Три допроса по теории действия - страница 6
Филиппов А. Ф.: Вот это место очень интересное, хотя бы секунду задержимся. Вот он звучит, этот вердикт. Понятно, что есть некая иная инстанция, кроме того прежнего круга. Если бы я писал о вас роман от первого лица, мог бы я сказать несколько высокопарно: «И тогда я обнаружил, что у меня есть еще и другая инстанция»? Или: «Я ничего не обнаружил, а обнаружили другие люди, например мой родственный круг»? Или это был, скажем, не кто-то из круга людей, окружающих меня, а такая парадигматическая история: революционер в ссылке встречает носителя народной правды? Я понимаю, что это не тот случай, но, грубо говоря, почему бы нет? Например, открывается какой-то другой круг литературы, или происходит обращение через откровение, некий результат внутренней работы, и интенсифицируется некоторая новая инстанция.
Я не психоаналитик и не считаю себя вправе копаться в душе, но мне интересно, что об этом можно сказать сегодня. Теперь об этом можно рассказать, и это скорее поучительный рассказ. В нем присутствует то, что, например, Рикёр называл «нарративной идентичностью» – она-то и есть состояние рассказчика, реконструируемое в разговоре. Причем в данном случае я условный адресат этого разговора, потому что мы знаем, что это будет опубликовано, и есть некий плохо определимый адресат разговора. Но этому адресату, безусловно (я с некоторой наглостью присвою себе право сказать так), интересно знать, как с сегодняшней точки зрения происходит концентрация нарративной идентичности, вот этого «я», которое умеет преодолеть звучащие в нем голоса, учреждая инстанцию совести, притом что совесть в значительной степени – это интериоризация референтного для нас круга людей и суждений этого круга.
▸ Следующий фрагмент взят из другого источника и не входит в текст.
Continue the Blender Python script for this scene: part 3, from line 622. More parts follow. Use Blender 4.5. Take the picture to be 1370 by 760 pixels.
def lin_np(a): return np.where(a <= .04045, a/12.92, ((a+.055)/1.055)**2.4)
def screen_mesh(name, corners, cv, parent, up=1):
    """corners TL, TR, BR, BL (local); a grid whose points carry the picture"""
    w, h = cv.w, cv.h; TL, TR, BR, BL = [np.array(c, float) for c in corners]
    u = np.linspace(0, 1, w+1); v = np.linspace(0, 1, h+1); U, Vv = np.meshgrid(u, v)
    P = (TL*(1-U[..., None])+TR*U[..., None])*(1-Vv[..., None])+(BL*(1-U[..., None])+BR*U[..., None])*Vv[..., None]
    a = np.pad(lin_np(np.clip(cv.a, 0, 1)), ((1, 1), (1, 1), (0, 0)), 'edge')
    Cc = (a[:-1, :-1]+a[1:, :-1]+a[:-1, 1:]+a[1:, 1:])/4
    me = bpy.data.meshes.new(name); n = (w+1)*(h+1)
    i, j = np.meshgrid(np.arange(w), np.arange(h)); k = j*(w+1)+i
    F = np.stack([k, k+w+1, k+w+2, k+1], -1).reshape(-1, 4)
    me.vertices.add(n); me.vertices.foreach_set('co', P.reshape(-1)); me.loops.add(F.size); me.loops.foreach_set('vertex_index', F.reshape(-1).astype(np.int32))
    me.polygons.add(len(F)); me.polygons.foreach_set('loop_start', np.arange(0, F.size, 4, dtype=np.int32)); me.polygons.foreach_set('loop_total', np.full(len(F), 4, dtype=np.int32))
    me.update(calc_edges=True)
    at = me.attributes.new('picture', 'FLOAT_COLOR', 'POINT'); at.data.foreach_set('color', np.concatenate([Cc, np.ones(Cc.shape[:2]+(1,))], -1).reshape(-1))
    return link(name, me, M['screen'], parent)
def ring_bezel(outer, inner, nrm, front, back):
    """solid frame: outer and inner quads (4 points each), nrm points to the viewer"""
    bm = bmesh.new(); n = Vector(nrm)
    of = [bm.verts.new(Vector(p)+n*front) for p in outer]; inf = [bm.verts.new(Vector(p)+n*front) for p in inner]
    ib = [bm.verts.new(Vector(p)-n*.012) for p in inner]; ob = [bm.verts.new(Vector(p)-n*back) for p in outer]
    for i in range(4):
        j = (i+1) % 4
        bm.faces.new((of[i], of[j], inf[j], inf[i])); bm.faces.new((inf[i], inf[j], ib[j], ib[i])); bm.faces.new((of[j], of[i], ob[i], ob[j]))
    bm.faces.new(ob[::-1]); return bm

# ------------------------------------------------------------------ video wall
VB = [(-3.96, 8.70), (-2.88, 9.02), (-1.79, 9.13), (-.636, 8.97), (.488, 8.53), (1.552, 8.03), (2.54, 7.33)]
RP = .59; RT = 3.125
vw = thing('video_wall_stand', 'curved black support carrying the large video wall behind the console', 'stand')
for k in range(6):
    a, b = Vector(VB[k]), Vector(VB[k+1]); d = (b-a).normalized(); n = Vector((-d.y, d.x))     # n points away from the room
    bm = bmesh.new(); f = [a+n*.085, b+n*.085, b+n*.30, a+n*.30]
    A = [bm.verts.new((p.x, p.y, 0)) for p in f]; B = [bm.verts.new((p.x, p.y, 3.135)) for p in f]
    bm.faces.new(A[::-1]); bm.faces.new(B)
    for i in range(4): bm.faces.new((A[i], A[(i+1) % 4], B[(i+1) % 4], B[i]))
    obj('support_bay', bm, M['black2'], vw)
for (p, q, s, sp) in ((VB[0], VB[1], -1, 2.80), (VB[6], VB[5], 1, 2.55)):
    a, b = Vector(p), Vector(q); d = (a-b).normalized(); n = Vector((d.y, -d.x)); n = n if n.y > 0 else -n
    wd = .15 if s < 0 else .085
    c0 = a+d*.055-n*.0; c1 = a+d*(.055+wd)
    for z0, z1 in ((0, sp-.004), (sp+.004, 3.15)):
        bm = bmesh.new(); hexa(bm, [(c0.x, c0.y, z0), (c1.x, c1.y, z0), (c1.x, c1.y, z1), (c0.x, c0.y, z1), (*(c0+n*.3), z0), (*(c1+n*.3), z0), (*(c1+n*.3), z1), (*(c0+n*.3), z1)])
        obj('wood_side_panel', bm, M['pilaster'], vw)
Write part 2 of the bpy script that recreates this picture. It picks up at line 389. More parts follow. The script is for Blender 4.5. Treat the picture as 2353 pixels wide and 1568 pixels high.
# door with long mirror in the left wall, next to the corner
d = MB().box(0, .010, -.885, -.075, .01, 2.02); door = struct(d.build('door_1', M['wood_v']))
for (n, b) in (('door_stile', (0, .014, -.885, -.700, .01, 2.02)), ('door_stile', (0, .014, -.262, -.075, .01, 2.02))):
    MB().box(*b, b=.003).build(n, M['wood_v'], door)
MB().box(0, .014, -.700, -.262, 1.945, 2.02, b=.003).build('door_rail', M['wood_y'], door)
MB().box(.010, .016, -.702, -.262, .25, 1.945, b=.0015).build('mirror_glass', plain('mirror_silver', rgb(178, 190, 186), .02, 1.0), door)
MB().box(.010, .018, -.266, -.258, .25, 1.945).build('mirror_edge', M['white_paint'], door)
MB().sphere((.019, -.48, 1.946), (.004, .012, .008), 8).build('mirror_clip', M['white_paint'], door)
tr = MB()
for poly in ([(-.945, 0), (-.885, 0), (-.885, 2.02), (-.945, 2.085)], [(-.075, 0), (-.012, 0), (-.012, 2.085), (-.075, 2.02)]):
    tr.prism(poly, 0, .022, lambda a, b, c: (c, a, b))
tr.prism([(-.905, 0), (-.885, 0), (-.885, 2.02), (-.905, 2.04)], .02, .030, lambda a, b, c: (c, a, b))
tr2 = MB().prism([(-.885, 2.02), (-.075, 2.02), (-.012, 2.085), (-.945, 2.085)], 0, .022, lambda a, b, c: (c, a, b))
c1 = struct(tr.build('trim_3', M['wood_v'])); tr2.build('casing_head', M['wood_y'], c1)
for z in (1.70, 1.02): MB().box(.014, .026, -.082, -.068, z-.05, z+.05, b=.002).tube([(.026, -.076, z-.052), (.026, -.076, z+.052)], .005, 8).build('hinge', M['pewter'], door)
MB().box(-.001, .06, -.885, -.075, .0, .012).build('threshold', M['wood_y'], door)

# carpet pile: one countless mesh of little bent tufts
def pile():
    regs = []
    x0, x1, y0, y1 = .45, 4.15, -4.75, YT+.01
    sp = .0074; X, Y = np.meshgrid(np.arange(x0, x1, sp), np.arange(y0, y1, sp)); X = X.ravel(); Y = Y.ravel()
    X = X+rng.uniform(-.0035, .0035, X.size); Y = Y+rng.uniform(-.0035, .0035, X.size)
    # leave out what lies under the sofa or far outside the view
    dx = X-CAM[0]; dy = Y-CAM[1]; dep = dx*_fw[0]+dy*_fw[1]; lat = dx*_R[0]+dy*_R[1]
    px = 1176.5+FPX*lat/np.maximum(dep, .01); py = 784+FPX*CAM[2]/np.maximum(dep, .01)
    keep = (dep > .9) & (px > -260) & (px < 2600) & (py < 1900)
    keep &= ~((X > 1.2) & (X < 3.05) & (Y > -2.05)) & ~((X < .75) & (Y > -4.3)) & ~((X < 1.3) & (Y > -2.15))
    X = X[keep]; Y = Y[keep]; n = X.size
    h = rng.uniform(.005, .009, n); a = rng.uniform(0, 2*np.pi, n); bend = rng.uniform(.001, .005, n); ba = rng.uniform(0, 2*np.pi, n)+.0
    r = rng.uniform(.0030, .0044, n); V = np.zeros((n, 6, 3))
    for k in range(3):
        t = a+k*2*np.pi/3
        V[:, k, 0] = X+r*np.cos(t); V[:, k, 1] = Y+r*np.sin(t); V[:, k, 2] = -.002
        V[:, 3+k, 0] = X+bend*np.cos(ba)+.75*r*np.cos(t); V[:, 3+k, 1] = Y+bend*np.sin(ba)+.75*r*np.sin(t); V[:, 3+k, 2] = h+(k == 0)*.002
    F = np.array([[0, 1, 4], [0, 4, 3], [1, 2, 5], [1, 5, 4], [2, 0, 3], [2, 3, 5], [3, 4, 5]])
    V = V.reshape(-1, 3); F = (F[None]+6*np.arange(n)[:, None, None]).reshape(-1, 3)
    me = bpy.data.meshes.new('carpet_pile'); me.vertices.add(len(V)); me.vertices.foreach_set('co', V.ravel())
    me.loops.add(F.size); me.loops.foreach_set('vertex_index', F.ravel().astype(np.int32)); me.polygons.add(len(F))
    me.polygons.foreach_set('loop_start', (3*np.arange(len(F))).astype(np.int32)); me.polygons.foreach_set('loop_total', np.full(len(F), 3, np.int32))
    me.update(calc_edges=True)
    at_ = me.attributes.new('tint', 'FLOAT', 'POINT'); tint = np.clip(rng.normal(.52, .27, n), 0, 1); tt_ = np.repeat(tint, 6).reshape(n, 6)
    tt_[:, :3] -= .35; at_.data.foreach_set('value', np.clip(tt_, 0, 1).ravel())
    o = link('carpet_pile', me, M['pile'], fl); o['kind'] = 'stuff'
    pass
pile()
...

Павловский Г. О.: Внутренний голос, говорящий со мной на ты, обсуждая мои поступки, появился со дня решения о себе в 1968-м и больше не уходил. Но я научился иногда ему возражать – нет, будет по-моему! На суде я осудил свое диссидентство с крайне софистическим аргументом: мол, признаю себя виновным, раз государство считает меня таковым. Далее я попытаюсь превратить эту увертку прямо-таки в политическую позицию. Три года в ссылке я защищал похабное поведение на суде, как якобы свой компромисс. Опираясь на то, что до ареста действительно звал диссидентскую среду к диалогу с властью. Итак, суд – это моя политика, моя версия компромисса! Апологетический трэш. Но я одержимо защищаю его. Внутри самобичевание, вовне агрессивная самооборона. Хорошо, что Гефтер отверг эту позицию. Сегодня я думаю, что это меня спасло от слома.
Филиппов А. Ф.: Не принял с какой стороны? Что' в ней кажется неприемлемым для него?
Павловский Г. О.: Для него было неприемлемо не падение, а самоапология слома. Он требует признать факт падения и не скрывать его от себя. Аресты 1982 года для него оказываются страшно важны, они даже меняют его исследовательскую программу. Гефтер погружается в исследование русского XIX века как истории сломов и возрождений – декабристы и следствие по их делу, Чаадаев, Пушкин, люди 40-х годов. Падший Пушкин для него – травмированный изменой декабризму поэт, который, переначав себя в «николаевском Пушкине», становится русским гением. Гефтер втягивает и меня в эти старые распри. Но запрещает использовать великие прецеденты для самозащиты. Что важно, так как я от Гефтера вымогал поддержки своего капитулянтства, но с ним этот номер не прошел. Его суждения были интенсивно этическими, хотя не моральными в обычном смысле слова.